_Objective_
Transcribe every line of the listing below without any deviation.

_Material_

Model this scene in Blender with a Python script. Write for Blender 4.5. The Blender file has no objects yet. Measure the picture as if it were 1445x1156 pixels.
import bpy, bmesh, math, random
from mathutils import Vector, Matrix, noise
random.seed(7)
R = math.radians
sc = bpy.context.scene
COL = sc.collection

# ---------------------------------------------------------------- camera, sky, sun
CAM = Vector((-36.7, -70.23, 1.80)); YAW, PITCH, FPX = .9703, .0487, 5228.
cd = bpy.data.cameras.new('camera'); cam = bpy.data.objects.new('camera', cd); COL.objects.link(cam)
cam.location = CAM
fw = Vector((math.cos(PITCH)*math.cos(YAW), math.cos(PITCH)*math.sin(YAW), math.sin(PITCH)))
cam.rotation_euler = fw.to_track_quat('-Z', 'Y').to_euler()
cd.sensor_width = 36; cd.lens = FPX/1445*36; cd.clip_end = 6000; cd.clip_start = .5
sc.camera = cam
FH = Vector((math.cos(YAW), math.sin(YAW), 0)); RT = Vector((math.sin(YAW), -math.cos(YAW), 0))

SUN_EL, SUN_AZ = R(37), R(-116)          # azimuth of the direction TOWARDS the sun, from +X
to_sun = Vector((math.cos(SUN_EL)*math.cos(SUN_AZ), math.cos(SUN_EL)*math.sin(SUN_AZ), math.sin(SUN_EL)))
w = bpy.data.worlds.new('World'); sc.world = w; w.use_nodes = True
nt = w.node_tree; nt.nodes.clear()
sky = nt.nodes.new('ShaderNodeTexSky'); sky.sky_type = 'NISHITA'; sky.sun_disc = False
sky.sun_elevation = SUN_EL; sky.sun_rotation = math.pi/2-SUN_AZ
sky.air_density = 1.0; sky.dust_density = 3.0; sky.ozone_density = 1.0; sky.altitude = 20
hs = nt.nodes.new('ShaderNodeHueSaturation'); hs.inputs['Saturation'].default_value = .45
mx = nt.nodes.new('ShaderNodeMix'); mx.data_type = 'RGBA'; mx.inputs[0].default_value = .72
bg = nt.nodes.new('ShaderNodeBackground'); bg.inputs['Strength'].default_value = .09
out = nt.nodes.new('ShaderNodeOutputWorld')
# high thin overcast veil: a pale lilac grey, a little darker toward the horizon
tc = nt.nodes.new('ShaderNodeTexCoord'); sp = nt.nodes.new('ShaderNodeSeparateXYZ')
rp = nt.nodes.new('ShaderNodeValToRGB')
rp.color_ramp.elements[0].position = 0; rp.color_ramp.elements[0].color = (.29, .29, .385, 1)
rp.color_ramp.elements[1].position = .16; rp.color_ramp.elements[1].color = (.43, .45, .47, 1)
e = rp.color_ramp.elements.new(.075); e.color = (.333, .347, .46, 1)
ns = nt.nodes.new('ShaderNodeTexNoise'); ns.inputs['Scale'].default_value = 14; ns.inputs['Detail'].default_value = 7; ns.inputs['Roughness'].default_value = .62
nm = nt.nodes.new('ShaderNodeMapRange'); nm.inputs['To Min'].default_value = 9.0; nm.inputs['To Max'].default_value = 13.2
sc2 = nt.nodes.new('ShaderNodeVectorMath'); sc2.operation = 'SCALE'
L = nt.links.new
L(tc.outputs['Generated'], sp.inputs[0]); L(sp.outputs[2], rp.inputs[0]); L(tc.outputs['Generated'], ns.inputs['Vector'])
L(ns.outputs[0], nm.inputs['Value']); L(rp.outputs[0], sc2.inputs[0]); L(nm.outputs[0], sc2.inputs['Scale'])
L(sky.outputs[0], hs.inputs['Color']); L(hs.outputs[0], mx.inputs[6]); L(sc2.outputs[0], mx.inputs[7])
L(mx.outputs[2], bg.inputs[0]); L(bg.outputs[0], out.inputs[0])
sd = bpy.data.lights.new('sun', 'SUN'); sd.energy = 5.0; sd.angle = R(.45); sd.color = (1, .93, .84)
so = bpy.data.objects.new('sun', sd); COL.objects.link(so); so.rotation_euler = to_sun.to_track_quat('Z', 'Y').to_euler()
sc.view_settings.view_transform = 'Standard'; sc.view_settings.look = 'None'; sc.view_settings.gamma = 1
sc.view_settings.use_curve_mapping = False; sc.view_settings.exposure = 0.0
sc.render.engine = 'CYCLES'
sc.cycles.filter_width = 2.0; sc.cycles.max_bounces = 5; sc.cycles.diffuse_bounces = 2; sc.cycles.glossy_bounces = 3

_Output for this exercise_
Model this scene in Blender with a Python script. Write for Blender 4.5. The Blender file has no objects yet. Measure the picture as if it were 1445x1156 pixels.
import bpy, bmesh, math, random
from mathutils import Vector, Matrix, noise
random.seed(7)
R = math.radians
sc = bpy.context.scene
COL = sc.collection

# ---------------------------------------------------------------- camera, sky, sun
CAM = Vector((-36.7, -70.23, 1.80)); YAW, PITCH, FPX = .9703, .0487, 5228.
cd = bpy.data.cameras.new('camera'); cam = bpy.data.objects.new('camera', cd); COL.objects.link(cam)
cam.location = CAM
fw = Vector((math.cos(PITCH)*math.cos(YAW), math.cos(PITCH)*math.sin(YAW), math.sin(PITCH)))
cam.rotation_euler = fw.to_track_quat('-Z', 'Y').to_euler()
cd.sensor_width = 36; cd.lens = FPX/1445*36; cd.clip_end = 6000; cd.clip_start = .5
sc.camera = cam
FH = Vector((math.cos(YAW), math.sin(YAW), 0)); RT = Vector((math.sin(YAW), -math.cos(YAW), 0))

SUN_EL, SUN_AZ = R(37), R(-116)          # azimuth of the direction TOWARDS the sun, from +X
to_sun = Vector((math.cos(SUN_EL)*math.cos(SUN_AZ), math.cos(SUN_EL)*math.sin(SUN_AZ), math.sin(SUN_EL)))
w = bpy.data.worlds.new('World'); sc.world = w; w.use_nodes = True
nt = w.node_tree; nt.nodes.clear()
sky = nt.nodes.new('ShaderNodeTexSky'); sky.sky_type = 'NISHITA'; sky.sun_disc = False
sky.sun_elevation = SUN_EL; sky.sun_rotation = math.pi/2-SUN_AZ
sky.air_density = 1.0; sky.dust_density = 3.0; sky.ozone_density = 1.0; sky.altitude = 20
hs = nt.nodes.new('ShaderNodeHueSaturation'); hs.inputs['Saturation'].default_value = .45
mx = nt.nodes.new('ShaderNodeMix'); mx.data_type = 'RGBA'; mx.inputs[0].default_value = .72
bg = nt.nodes.new('ShaderNodeBackground'); bg.inputs['Strength'].default_value = .09
out = nt.nodes.new('ShaderNodeOutputWorld')
# high thin overcast veil: a pale lilac grey, a little darker toward the horizon
tc = nt.nodes.new('ShaderNodeTexCoord'); sp = nt.nodes.new('ShaderNodeSeparateXYZ')
rp = nt.nodes.new('ShaderNodeValToRGB')
rp.color_ramp.elements[0].position = 0; rp.color_ramp.elements[0].color = (.29, .29, .385, 1)
rp.color_ramp.elements[1].position = .16; rp.color_ramp.elements[1].color = (.43, .45, .47, 1)
e = rp.color_ramp.elements.new(.075); e.color = (.333, .347, .46, 1)
ns = nt.nodes.new('ShaderNodeTexNoise'); ns.inputs['Scale'].default_value = 14; ns.inputs['Detail'].default_value = 7; ns.inputs['Roughness'].default_value = .62
nm = nt.nodes.new('ShaderNodeMapRange'); nm.inputs['To Min'].default_value = 9.0; nm.inputs['To Max'].default_value = 13.2
sc2 = nt.nodes.new('ShaderNodeVectorMath'); sc2.operation = 'SCALE'
L = nt.links.new
L(tc.outputs['Generated'], sp.inputs[0]); L(sp.outputs[2], rp.inputs[0]); L(tc.outputs['Generated'], ns.inputs['Vector'])
L(ns.outputs[0], nm.inputs['Value']); L(rp.outputs[0], sc2.inputs[0]); L(nm.outputs[0], sc2.inputs['Scale'])
L(sky.outputs[0], hs.inputs['Color']); L(hs.outputs[0], mx.inputs[6]); L(sc2.outputs[0], mx.inputs[7])
L(mx.outputs[2], bg.inputs[0]); L(bg.outputs[0], out.inputs[0])
sd = bpy.data.lights.new('sun', 'SUN'); sd.energy = 5.0; sd.angle = R(.45); sd.color = (1, .93, .84)
so = bpy.data.objects.new('sun', sd); COL.objects.link(so); so.rotation_euler = to_sun.to_track_quat('Z', 'Y').to_euler()
sc.view_settings.view_transform = 'Standard'; sc.view_settings.look = 'None'; sc.view_settings.gamma = 1
sc.view_settings.use_curve_mapping = False; sc.view_settings.exposure = 0.0
sc.render.engine = 'CYCLES'
sc.cycles.filter_width = 2.0; sc.cycles.max_bounces = 5; sc.cycles.diffuse_bounces = 2; sc.cycles.glossy_bounces = 3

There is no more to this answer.